もっとも有名で人々に愛されているショパン幻想作品

   ベルリオーズと同じ1800年代の前半にパリで活躍したピアノの詩人、ショパンは、ほとんどピアノ作品しか作曲しませんでした。純粋な管弦楽作品は作っていませんし、協奏曲においてもオーケストラパートはあまり緻密に書き込まれておらず、室内楽作品も数えるほどですから、文字通り「ピアノを愛した作曲家」です。彼の作品は、「ソナタ」「練習曲」「前奏曲」「円舞曲(ワルツ)」「夜想曲(ノクターン)」「ポロネーズ」「マズルカ」「バラード」「スケルツォ」と、曲の形式と番号をタイトルにしたものが多く、曲に言葉で固有の題名をつけることを好みませんでした。

   ショパンも「幻想曲」を1曲書いています。そのほかに、幻想ポロネーズと、今日の1曲、幻想即興曲と、合計3曲の、「幻想」のタイトルをもつピアノ曲を作っています。その中で、もっとも有名かつ人々に愛されているのが「幻想即興曲」であるのは間違いないでしょう。クラシックの音楽会で演奏されるのみならず、他のジャンルのミュージシャンもオマージュ作品を数多く生み出していますし、CMや、フィギュアスケートの伴奏曲としてつかわれることも多く、ショパンの作品の中で、夜想曲第2番とこの曲が知名度で東西の横綱だな...と感じるぐらい、親しまれている曲です。

楽譜の廃棄を友人に託したが...

   しかし、この曲のみ、「幻想」と名付けたのはショパンではなく、別人なのです。それどころか、彼自身は、この曲を世に公表するつもりさえなく、遺品の中にある楽譜を「廃棄してくれ」と友人に託して亡くなったのです。その友人、ショパンを支えたポーランド人のジュリアン・フォンタナは、自らも作曲をたしなむ程度の音楽の素養がありました。そのため、遺品の中にあったこの曲を捨てるにはあまりにも惜しい名曲だ、と気づき出版することにしたのみならず、単なる「即興曲 Op.66」という作品に、「幻想」のタイトルを加え、「幻想即興曲」として出版させ、大ヒットにつなげたのです

   ショパンがこの曲をなぜ、公表せず廃棄するようにフォンタナに言い残したかは定かではありません。出来を不満におもっていたとか、他の曲に似すぎている部分があるために盗作疑惑を心配した、とかいろいろ言われていますが、現在でも謎です。
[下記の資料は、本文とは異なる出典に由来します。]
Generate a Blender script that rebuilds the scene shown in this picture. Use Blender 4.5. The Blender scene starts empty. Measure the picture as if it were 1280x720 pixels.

   また、フォンタナに作曲の知識があったために、「幻想」のタイトルをつけ加える以外にもショパンのオリジナルに手を加えたため、現在では、自筆譜―つまり本当のオリジナルから、復元された「ショパン正統版」の楽譜も出版されています。人々に広く知られている「幻想即興曲」は「ショパン作・フォンタナ編」というべきバージョンだったのです。

    しかし、それらの歴史の偶然を乗り越えて、人々に愛されているこの曲の本質こそ、「ショパンの音楽」ではないでしょうか。一度聴いたら忘れられないメロディ、右手と左手が微妙にずれて演奏される主部、全体を覆う悲劇的な雰囲気、ピアニスト・ショパンのエッセンスが感じられます。